From watching a grainy video of Seoul 1988 to 12,000 children across 400 villages – the former India captain’s Brahmaputra Volleyball League was honoured by the IOC President on one of world sport’s biggest stages
A coach. A young boy. A recording of the Seoul 1988 Olympic Games. That’s where Abhijit Bhattacharya’s journey began.
On Thursday in Birmingham, it came full circle as the former captain of the Indian men’s national volleyball team and pioneering grassroots leader received the IOC Gender Equality, Diversity and Inclusion (GEDI) Champions Award from IOC President Kirsty Coventry at the International Working Group (IWG) on Women and Sport Global Summit.
For the FIVB Volleyball Foundation, which supports Bhattacharya’s work in rural Assam, through the Brahmaputra Volleyball League (BVL), it was a moment of immense pride – international recognition of what one person’s vision, backed by a community and a sport, can achieve.
The man who brought volleyball to 400 villages
Bhattacharya’s numbers alone tell a remarkable story. Through the Assam Volleyball Mission 100 and the Brahmaputra Volleyball League (BVL), his work now reaches more than 12,000 children across 400 village teams, making it one of the largest community-based grassroots volleyball programmes anywhere in the world.
But the numbers only hint at the depth of the impact. In communities along the Brahmaputra, where opportunities for children – and especially for girls – can be scarce, the BVL has made one principle non-negotiable: girls and boys participate as equals, on the same courts, with the same chances. Volleyball is the entry point; what follows is education, inclusion, confidence and stronger, healthier communities.
That is what the IOC honoured in Birmingham: a movement that is changing what growing up in rural Assam can look like.

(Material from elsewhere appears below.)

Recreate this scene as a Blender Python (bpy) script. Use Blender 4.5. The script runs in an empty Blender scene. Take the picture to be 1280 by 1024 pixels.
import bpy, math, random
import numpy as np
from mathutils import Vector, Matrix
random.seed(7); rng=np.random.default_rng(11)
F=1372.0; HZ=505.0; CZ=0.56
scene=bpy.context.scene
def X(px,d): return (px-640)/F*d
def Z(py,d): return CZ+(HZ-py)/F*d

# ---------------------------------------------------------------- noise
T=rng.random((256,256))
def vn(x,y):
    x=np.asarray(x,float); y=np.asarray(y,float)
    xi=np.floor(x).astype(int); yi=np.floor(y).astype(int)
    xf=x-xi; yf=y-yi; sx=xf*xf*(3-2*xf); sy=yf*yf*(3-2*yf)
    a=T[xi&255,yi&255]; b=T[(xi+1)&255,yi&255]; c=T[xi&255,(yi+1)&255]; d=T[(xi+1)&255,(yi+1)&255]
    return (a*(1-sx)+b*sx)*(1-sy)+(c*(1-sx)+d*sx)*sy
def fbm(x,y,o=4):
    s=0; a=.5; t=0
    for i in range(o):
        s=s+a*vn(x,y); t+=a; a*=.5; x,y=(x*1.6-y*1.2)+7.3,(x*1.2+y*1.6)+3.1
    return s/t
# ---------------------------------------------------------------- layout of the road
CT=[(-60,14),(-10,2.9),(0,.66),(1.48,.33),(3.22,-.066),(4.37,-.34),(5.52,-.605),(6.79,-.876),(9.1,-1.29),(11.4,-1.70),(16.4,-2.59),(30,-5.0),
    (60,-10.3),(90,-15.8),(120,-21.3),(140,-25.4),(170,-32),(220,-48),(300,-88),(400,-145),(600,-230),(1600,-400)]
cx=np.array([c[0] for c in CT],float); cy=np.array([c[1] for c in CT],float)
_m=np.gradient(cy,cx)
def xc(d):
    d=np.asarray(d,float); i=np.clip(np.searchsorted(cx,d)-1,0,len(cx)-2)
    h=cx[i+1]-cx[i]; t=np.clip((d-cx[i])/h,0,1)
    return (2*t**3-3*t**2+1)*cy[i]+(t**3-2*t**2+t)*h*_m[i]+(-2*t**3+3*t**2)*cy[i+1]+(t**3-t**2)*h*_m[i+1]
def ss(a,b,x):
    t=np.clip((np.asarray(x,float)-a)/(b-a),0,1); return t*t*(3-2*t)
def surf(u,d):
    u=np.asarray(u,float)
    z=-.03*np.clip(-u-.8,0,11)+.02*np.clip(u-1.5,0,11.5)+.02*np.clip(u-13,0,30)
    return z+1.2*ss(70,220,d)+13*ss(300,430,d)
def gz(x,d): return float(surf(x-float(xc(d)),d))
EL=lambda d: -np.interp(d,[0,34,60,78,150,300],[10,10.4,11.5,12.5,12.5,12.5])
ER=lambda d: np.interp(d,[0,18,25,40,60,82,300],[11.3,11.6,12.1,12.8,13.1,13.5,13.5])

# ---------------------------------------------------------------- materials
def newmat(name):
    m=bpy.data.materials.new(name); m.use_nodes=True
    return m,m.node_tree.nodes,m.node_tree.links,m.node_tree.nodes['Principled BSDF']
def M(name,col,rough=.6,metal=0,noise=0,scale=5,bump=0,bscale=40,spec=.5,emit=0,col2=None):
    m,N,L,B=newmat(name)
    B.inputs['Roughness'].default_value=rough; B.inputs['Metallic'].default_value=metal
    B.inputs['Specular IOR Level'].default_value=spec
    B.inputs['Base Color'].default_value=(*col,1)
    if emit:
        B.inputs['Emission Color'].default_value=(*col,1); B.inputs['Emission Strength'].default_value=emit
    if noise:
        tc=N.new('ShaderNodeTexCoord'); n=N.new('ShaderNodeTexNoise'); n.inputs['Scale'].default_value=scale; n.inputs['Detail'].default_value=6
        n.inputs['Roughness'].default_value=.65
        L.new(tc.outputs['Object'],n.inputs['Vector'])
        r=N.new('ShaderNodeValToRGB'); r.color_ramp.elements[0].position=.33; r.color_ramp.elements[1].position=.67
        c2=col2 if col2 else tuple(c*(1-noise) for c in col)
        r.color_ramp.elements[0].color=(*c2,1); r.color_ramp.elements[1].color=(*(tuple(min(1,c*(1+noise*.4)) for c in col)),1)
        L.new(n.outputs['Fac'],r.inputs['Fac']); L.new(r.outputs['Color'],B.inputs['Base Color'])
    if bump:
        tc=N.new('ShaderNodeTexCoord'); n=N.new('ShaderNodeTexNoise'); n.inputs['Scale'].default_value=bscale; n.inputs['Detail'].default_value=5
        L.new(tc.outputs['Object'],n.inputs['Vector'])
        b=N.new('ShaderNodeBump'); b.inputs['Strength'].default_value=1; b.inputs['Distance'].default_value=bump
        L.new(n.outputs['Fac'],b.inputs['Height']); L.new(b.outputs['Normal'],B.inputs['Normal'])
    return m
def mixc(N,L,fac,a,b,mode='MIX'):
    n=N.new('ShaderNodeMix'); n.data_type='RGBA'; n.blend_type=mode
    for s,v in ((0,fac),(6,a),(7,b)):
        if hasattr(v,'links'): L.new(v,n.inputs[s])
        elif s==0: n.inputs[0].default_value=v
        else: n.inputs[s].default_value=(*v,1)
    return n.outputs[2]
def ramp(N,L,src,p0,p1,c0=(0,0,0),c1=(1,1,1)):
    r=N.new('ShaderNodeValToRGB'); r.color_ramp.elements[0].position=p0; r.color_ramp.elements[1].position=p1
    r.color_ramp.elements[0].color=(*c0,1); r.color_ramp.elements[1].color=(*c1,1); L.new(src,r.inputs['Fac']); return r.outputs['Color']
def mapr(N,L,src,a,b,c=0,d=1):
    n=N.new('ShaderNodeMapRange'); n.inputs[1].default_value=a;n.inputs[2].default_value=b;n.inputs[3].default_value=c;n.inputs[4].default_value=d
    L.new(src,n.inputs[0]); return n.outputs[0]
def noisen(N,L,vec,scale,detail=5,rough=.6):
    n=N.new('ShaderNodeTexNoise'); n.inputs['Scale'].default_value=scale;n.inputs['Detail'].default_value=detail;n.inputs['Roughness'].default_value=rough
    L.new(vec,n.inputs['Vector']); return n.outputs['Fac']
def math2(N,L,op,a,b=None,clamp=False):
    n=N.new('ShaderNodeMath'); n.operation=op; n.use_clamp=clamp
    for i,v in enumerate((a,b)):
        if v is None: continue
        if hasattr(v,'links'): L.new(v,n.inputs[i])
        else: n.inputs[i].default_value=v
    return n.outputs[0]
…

A journey that came full circle

Receiving his award, Bhattacharya took the audience back to where it all started – a first coach who inspired him with videos of the Seoul 1988 Olympic Games. That spark carried a boy from Assam all the way to the captaincy of the Indian men’s national team. And when his playing days ended, he turned back towards home, determined that the next generation would not have to wait for their own chance encounter with the sport.
In a heartfelt speech, he paid tribute to the women who have shaped his life and career, thanked the volunteers, communities and partners who have helped the BVL to flourish, and expressed his gratitude to the FIVB, the FIVB Volleyball Foundation and everyone who has supported the project’s remarkable growth.
His recognition is a powerful validation of the Foundation’s belief that volleyball can change the world.
No shortcuts, just decades of belief

The summit also featured FIVB President and FIVB Volleyball Foundation Vice-President Fabio Azevedo, who joined a high-profile panel The Business of Women’s Sport.
Volleyball’s standing as one of the world’s most gender-balanced sports, he explained, was not built on a single breakthrough moment. It is the product of decades of consistent commitment – equal opportunities, equal prize money and sustained investment in elite women’s competitions long before women’s sport became one of the fastest-growing sectors in the global sports industry.
The results speak for themselves. Women’s volleyball today attracts some of the largest audiences in international sport, while the creation of Volleyball World, in partnership with CVC Capital Partners, has accelerated commercial growth and enabled greater reinvestment back into volleyball worldwide.
From the summit’s biggest stage to the villages of Assam, the message from Birmingham was the same: gender equality in volleyball is not an initiative. It is how the sport is built – and how it intends to keep growing.